[Start]

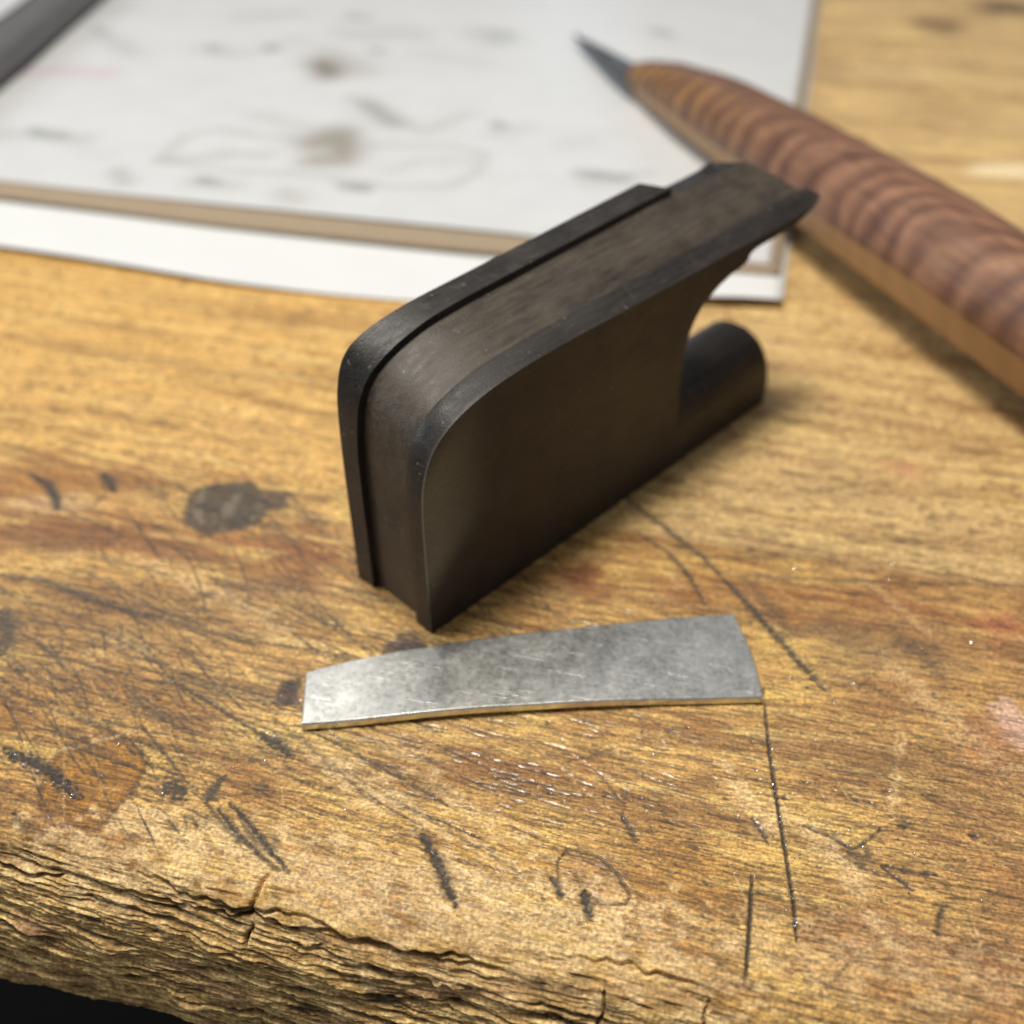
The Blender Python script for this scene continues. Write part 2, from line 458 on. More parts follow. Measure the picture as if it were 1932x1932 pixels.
# top relief
cut = sample(cv_cut, U, V)*sst(-14, -9, W)
drk = sample(cv_dark, U, V)*sst(-13, -8, W)
por = sample(cv_pore, U, V)
pal = sample(cv_pale, U, V)
near = 1-sst(60, 160, V)
fine = fbm(U/1.5, V/0.45, 3, 70)
h += top_m*near*(0.045*fine+0.16*fbm(U/14, V/9, 3, 71)-0.42*cut-0.03*por)
h += top_m*near*pal*0.06*fbm(U/0.5, V/0.4, 2, 72)
Z = Z0+nrm[:, 1:2]*h
Vd = V+nrm[:, 0:1]*h
Z[len(ep)+10:] = np.minimum(Z[len(ep)+10:], 0.16)
# keep the wood level under the things that rest on it
P = np.stack([U, Vd, Z], -1)/1000.0

# colour of the wood itself
def f3(a): return np.asarray(a, np.float32)
honey, tan_, brown, rust = f3((0.59, 0.345, 0.10)), f3((0.55, 0.375, 0.165)), f3((0.285, 0.135, 0.038)), f3((0.30, 0.095, 0.022))
s1 = fbm(U/95, Vg/6.5, 4, 80); s2 = fbm(U/30, Vg/1.3, 4, 81); s3 = fbm(U/9, Vg/0.35, 3, 82)
far = sst(-8, 10, V)
Cc = np.broadcast_to(honey, U.shape+(3,)).astype(np.float32).copy()
rear = sst(SEAM-.2, SEAM+.2, V)
Cc = mixc(Cc, tan_, rear*sst(-40, 40, U)*0.9)
Cc = mixc(Cc, brown, sst(-0.05, 0.45, s1)*(0.65-0.1*rear))
Cc = mixc(Cc, brown, sst(0.02, 0.5, s2)*(0.55-0.3*rear))
Cc = mixc(Cc, f3((0.68, 0.48, 0.17)), sst(0.02, 0.42, -s2)*0.6)
Cc = mixc(Cc, brown*0.8, sst(0.05, 0.45, s3)*0.5*near)
# rusty heartwood bands beside the joint between the two boards
band = np.exp(-((V-np.interp(U, [-90, -40, 0, 40, 80], [-14, -17, -10, -9, -6])-warp*2)/5.5)**2)*(1-rear)
Cc = mixc(Cc, rust, band*sst(-0.35, 0.35, fbm(U/22, Vg/1.7, 3, 84))*0.75)
blotch = fbm(U/13, V/9, 4, 85)*1.25
Cc = mixc(Cc, f3((0.36, 0.15, 0.035)), sst(0.05, 0.5, blotch)*(1-rear)*0.6)
Cc = mixc(Cc, f3((0.66, 0.44, 0.12)), sst(0.1, 0.5, -blotch)*(1-rear)*0.55)
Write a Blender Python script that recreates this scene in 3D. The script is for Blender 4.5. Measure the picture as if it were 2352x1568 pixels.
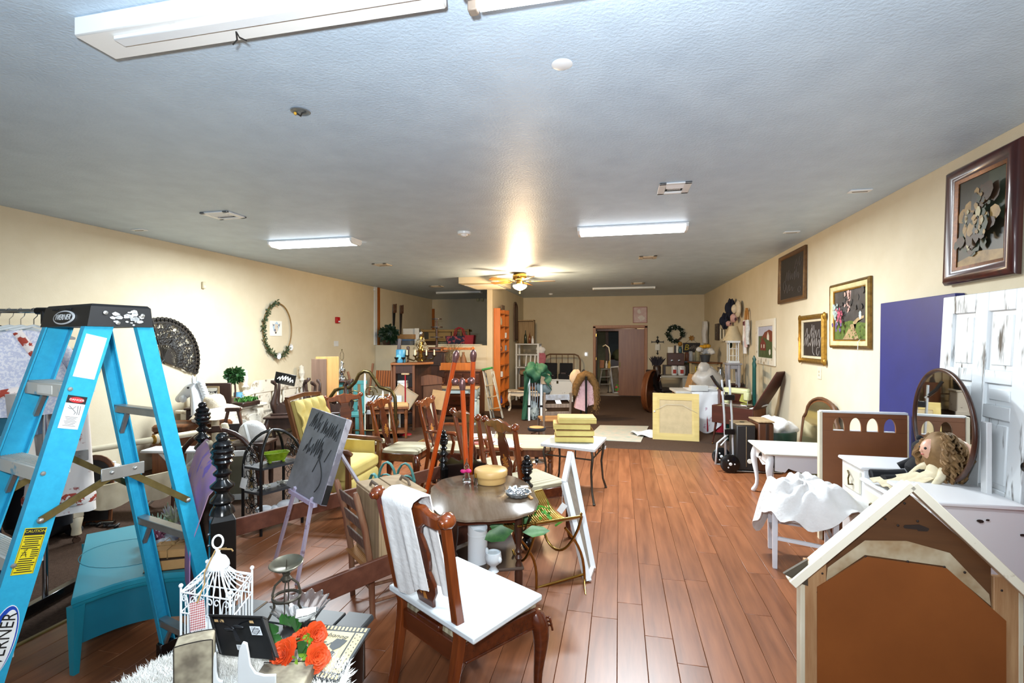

[End]

Task requirements:
Restate the lines of the records exactly, starting at the first and stopping after the line with "P = np.stack([U, Vd, Z], -1)/1000.0". Leave out any picture.

Result:
The Blender Python script for this scene continues. Write part 2, from line 458 on. More parts follow. Measure the picture as if it were 1932x1932 pixels.
# top relief
cut = sample(cv_cut, U, V)*sst(-14, -9, W)
drk = sample(cv_dark, U, V)*sst(-13, -8, W)
por = sample(cv_pore, U, V)
pal = sample(cv_pale, U, V)
near = 1-sst(60, 160, V)
fine = fbm(U/1.5, V/0.45, 3, 70)
h += top_m*near*(0.045*fine+0.16*fbm(U/14, V/9, 3, 71)-0.42*cut-0.03*por)
h += top_m*near*pal*0.06*fbm(U/0.5, V/0.4, 2, 72)
Z = Z0+nrm[:, 1:2]*h
Vd = V+nrm[:, 0:1]*h
Z[len(ep)+10:] = np.minimum(Z[len(ep)+10:], 0.16)
# keep the wood level under the things that rest on it
P = np.stack([U, Vd, Z], -1)/1000.0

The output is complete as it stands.